Welcome to fall…at last! No more sweltering heat but the smell of a warm fire and simmering stews and apple pies. Something about colder weather and crackling fires makes me start looking for good mysteries. Maybe it’s the long nights or the mysterious nature of All Hallows Eve but this year I come prepared to offer some mysteries to entice you along with a few other books to suit the season
The Death of Mrs. Westaway by Ruth Ware could easily have been a Halloween choice. It is Victorian gothic in nature and involved Harriet Margarite Westaway (Hal), a young woman who is down on her luck and desperate for a way out. She suddenly finds herself the recipient of a large fortune from a grandmother she didn’t know she had. Are the family correct in assuming that Hal is the same woman that Mrs. Westaway intended her fortune to go to? Certainly no one expected this strange young woman to be the beneficiary and so distrust and fear begins to creep into the story. The reader is as unsure as the protagonist and that keeps the pages turning. I have always enjoyed Ruth Ware’s writing, and this is a fun eerie little mystery perfect for this time of year.

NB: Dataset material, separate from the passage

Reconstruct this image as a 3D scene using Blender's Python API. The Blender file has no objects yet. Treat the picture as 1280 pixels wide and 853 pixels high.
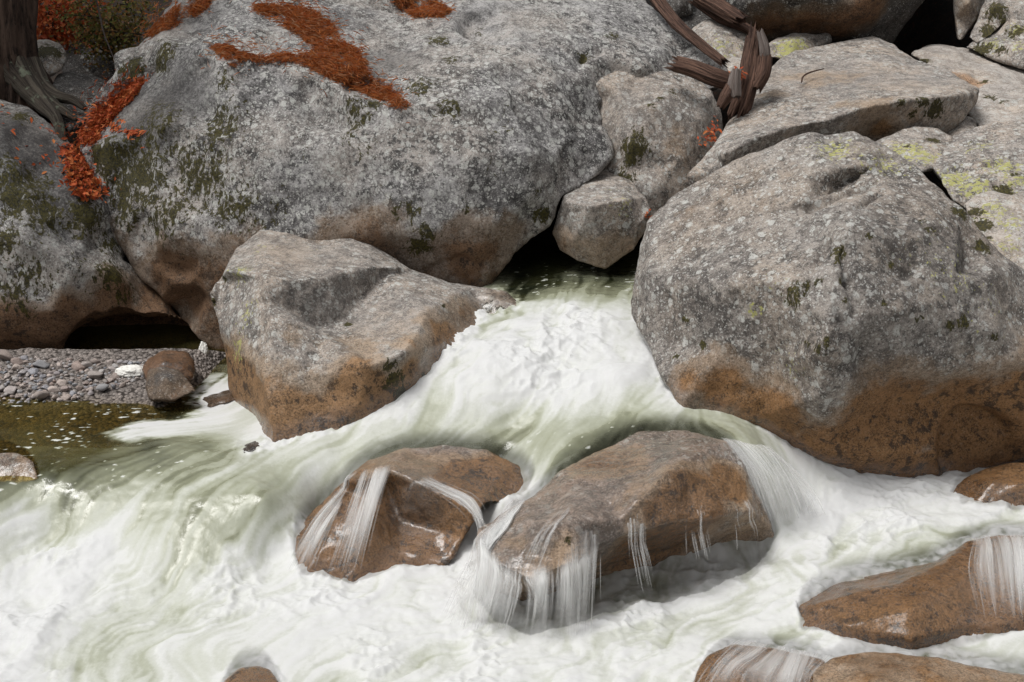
import bpy, bmesh, math, random
import numpy as np
from mathutils import Vector, Matrix
from mathutils.geometry import delaunay_2d_cdt

R = math.radians
rnd = random.Random(7)
rng = np.random.default_rng(11)
scene = bpy.context.scene
COL = scene.collection

# ------------------------------------------------------------------ camera
CZ, PITCH, F = 3.6, R(17.0), 1777.8
cam_d = bpy.data.cameras.new('camera')
cam_d.lens, cam_d.sensor_width = 50.0, 36.0
cam_d.clip_start, cam_d.clip_end = 0.1, 2000
cam = bpy.data.objects.new('camera', cam_d); COL.objects.link(cam)
cam.location = (0, 0, CZ); cam.rotation_euler = (R(90) - PITCH, 0, 0)
scene.camera = cam

# ------------------------------------------------------------------ light
world = bpy.data.worlds.new('World'); scene.world = world; world.use_nodes = True
SUN_EL, SUN_AZ = R(66), R(-112)          # azimuth from +Y (ahead of the camera), negative = left
wn, wl = world.node_tree.nodes, world.node_tree.links
for n in list(wn): wn.remove(n)
sky = wn.new('ShaderNodeTexSky'); sky.sky_type = 'NISHITA'; sky.sun_disc = False
sky.sun_elevation = SUN_EL; sky.sun_rotation = SUN_AZ
sky.air_density, sky.dust_density, sky.ozone_density = 1.0, 4.0, 1.0
hsv = wn.new('ShaderNodeHueSaturation'); hsv.inputs['Saturation'].default_value = 0.10
bg = wn.new('ShaderNodeBackground'); bg.inputs['Strength'].default_value = 0.11
wo = wn.new('ShaderNodeOutputWorld')
wl.new(sky.outputs[0], hsv.inputs['Color']); wl.new(hsv.outputs[0], bg.inputs[0]); wl.new(bg.outputs[0], wo.inputs[0])
sd = bpy.data.lights.new('sun', 'SUN'); sd.energy = 2.45; sd.angle = R(24); sd.color = (1.0, .98, .955)
sun = bpy.data.objects.new('sun', sd); COL.objects.link(sun)
sdir = Vector((math.sin(SUN_AZ) * math.cos(SUN_EL), math.cos(SUN_AZ) * math.cos(SUN_EL), math.sin(SUN_EL)))
sun.rotation_euler = sdir.to_track_quat('Z', 'Y').to_euler(); sun.location = (0, 0, 30)
vs = scene.view_settings
scene.display_settings.display_device = 'sRGB'
vs.view_transform = 'Standard'; vs.look = 'None'; vs.gamma = 1; vs.use_curve_mapping = False
vs.exposure = 0.06
scene.cycles.use_denoising = True
scene.cycles.max_bounces = 6; scene.cycles.transparent_max_bounces = 24

# ------------------------------------------------------------------ helpers
cp, sp_ = math.cos(PITCH), math.sin(PITCH)
def ray(px, py):
    u = (px - 640.0) / F; v = (426.5 - py) / F
    return np.array([u, cp + sp_ * v, -sp_ + cp * v])
def PY(px, py, Y):
    d = ray(px, py); return np.array([0, 0, CZ]) + d * (Y / d[1])
def PZ(px, py, z):
    d = ray(px, py); return np.array([0, 0, CZ]) + d * ((z - CZ) / d[2])
def proj(P):
    q = P - np.array([0, 0, CZ])
    f = q[:, 1] * cp - q[:, 2] * sp_; u = q[:, 0]; v = q[:, 1] * sp_ + q[:, 2] * cp
    return np.stack([640 + F * u / f, 426.5 - F * v / f], 1), f

def _h(ix, iy, iz, seed):
    n = (ix * 374761393 + iy * 668265263 + iz * 2147483647 + seed * 144665) & 0xffffffff
    n = ((n ^ (n >> 13)) * 1274126177) & 0xffffffff
    n = ((n ^ (n >> 16)) * 2246822519) & 0xffffffff
    return (n ^ (n >> 15)) & 0xffff
_G = rng.normal(size=(1024, 3)); _G /= np.linalg.norm(_G, axis=1)[:, None]
def perlin(P, seed=0):
    P = np.asarray(P, float); I = np.floor(P).astype(np.int64); f = P - I
    w = f * f * f * (f * (f * 6 - 15) + 10); out = np.zeros(len(P))
    for dx in (0, 1):
        for dy in (0, 1):
            for dz in (0, 1):
                g = _G[_h(I[:, 0] + dx, I[:, 1] + dy, I[:, 2] + dz, seed) & 1023]
                dot = g[:, 0] * (f[:, 0] - dx) + g[:, 1] * (f[:, 1] - dy) + g[:, 2] * (f[:, 2] - dz)
                out += dot * (w[:, 0] if dx else 1 - w[:, 0]) * (w[:, 1] if dy else 1 - w[:, 1]) * (w[:, 2] if dz else 1 - w[:, 2])
    return out * 1.5
def fbm(P, oct=4, seed=0, gain=.5):
    P = np.asarray(P, float); o = 0; a = 1; s = 0
    for k in range(oct):
        o = o + a * perlin(P * 2 ** k, seed + k); s += a; a *= gain
    return o / s
def sstep(a, b, x):
    t = np.clip((x - a) / (b - a), 0, 1); return t * t * (3 - 2 * t)

def inside(x, y, pg):
    c = False; j = len(pg) - 1
    for i in range(len(pg)):
        if (pg[i][1] > y) != (pg[j][1] > y) and x < (pg[j][0] - pg[i][0]) * (y - pg[i][1]) / (pg[j][1] - pg[i][1]) + pg[i][0]: c = not c
        j = i
    return c
def tag(o, label=None, cat=None, group=None, kind=None):
    if label: o['label'] = label
    if cat: o['category'] = cat
    if group: o['group'] = group
    if kind: o['kind'] = kind
    return o
def empty(name, loc):
    o = bpy.data.objects.new(name, None); COL.objects.link(o); o.location = loc; return o
def mesh_obj(name, V, Fc, mat, parent=None, loc=None, smooth=True, attrs=None):
    """V in world space (or parent space when parent is given)"""
    V = np.asarray(V, float); loc = np.zeros(3) if loc is None else np.asarray(loc, float)
    me = bpy.data.meshes.new(name)
    V2 = V - loc
    Fa = Fc if isinstance(Fc, np.ndarray) else np.array(Fc) if len({len(f) for f in Fc}) == 1 else np.empty(0, object)
    if Fa.dtype != object and Fa.ndim == 2:
        k = Fa.shape[1]
        me.vertices.add(len(V2)); me.vertices.foreach_set('co', V2.astype(np.float32).ravel())
        me.loops.add(Fa.size); me.loops.foreach_set('vertex_index', Fa.astype(np.int32).ravel())
        me.polygons.add(len(Fa)); me.polygons.foreach_set('loop_start', np.arange(len(Fa), dtype=np.int32) * k)
        me.polygons.foreach_set('loop_total', np.full(len(Fa), k, np.int32))
        me.update(calc_edges=True); me.validate()
    else:
        me.from_pydata([tuple(v) for v in V2], [], [tuple(f) for f in Fc]); me.update()
    if smooth: me.polygons.foreach_set('use_smooth', np.ones(len(me.polygons), bool))
    if attrs:
        for k_, a in attrs.items():
            at = me.attributes.new(k_, 'FLOAT', 'POINT'); at.data.foreach_set('value', np.asarray(a, np.float32))
    o = bpy.data.objects.new(name, me); COL.objects.link(o); o.location = loc
    if mat: me.materials.append(mat)
    if parent is not None: o.parent = parent
    return o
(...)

Lie to Me is a great debut psychological thriller from jess Ryder that reads a bit more like a crime drama, but I enjoyed it because the characters and relationships were intriguing. What happens if you suddenly find out that perhaps your mother had a secret…one your father is determined to keep. Who do you trust? This is what happens to Meredith Banks when she inadvertently comes across a VHS tape while cleaning out her Dad’s house. Three minutes of footage suddenly rocks her world. Maybe there was something more about her mother’s disappearance from her life than she previously though. Suddenly Meredith finds herself investigating a cold case murder of a young woman 30 years ago and she starts to learn about her mother’s connection to it. The narrative comes from three different perspectives and jumps back and forth from present day to 1984 but don’t let that discourage you…the author manages to weave it all together and keeps the plot twisting and turning.
The House at Riverton by Kate Morton was written in 2007 so it’s an older mystery by a well-established Australian author. It is a manor house mystery that follows the memories of a house maid, Grace Bradley, as she looks back at her life from her residence in a nursing home. She is 99 years old and losing her memory and so things come back in bits and pieces which keeps the reader guessing. The home was once owned by the Hartford Family and Hannah and Emmaline were the daughters of the owner, Frederick. In the summer of 1924 during a glamorous party held at Riverton, a poet, Robbie, commits suicide and it is witnessed by the daughters. A film director is taking a look back at the mystery so brings back to Riverton to try to get her to reflect back on what happened. What really happened is a secret kept for years but suddenly Grace is remembering it all…because she knows the truth. This book explores the mystery behind the death and the part each of the family and staff played in it. There is a Downton Abby feel to the setting and it harkens back to a way of life long since passed.
If you aren’t in the mood for a mystery, then The Library at the End of the World may be a nice change of pace for you. It is a feel-good lovely novel by Felicity Hayes-McCoy. Honestly all you have to know is that it takes place in Ireland and involves a library and a woman trying to find herself. That alone sold me on it! Hanna Casey is a woman trying to find herself. That alone sold me on it! Hanna Casey is the main character who has left her life in London because she learns that her husband of many years has been having a twenty-year affair with a friend of hers. Her righteous anger prevents her from accepting any money from him in the divorce and that comes back to haunt her when she finds herself back in her hometown living with her grumpy mother. On the fictional peninsula of Finfarran jobs are scarce and so Hanna finds herself driving a mobile library around the country. Aloof and sad and a bit prickly Hanna must find her place in her village and decide what truly matters to her. The characters are great, from the surly builder who won’t give an estimate and tends to do things his way versus how Hanna wants them, to Conner, her library assistant who has the job so that he can continue farming. When it looks like the county has plans to close down the library Hanna must find a way to connect to all of the library patrons so that they can save their connection to literature.
I hope one of these books will find a place by your bedside or perhaps alongside the fireside chair as we start into the colder months! Put another log on and settle in the cozy season that is fast upon us!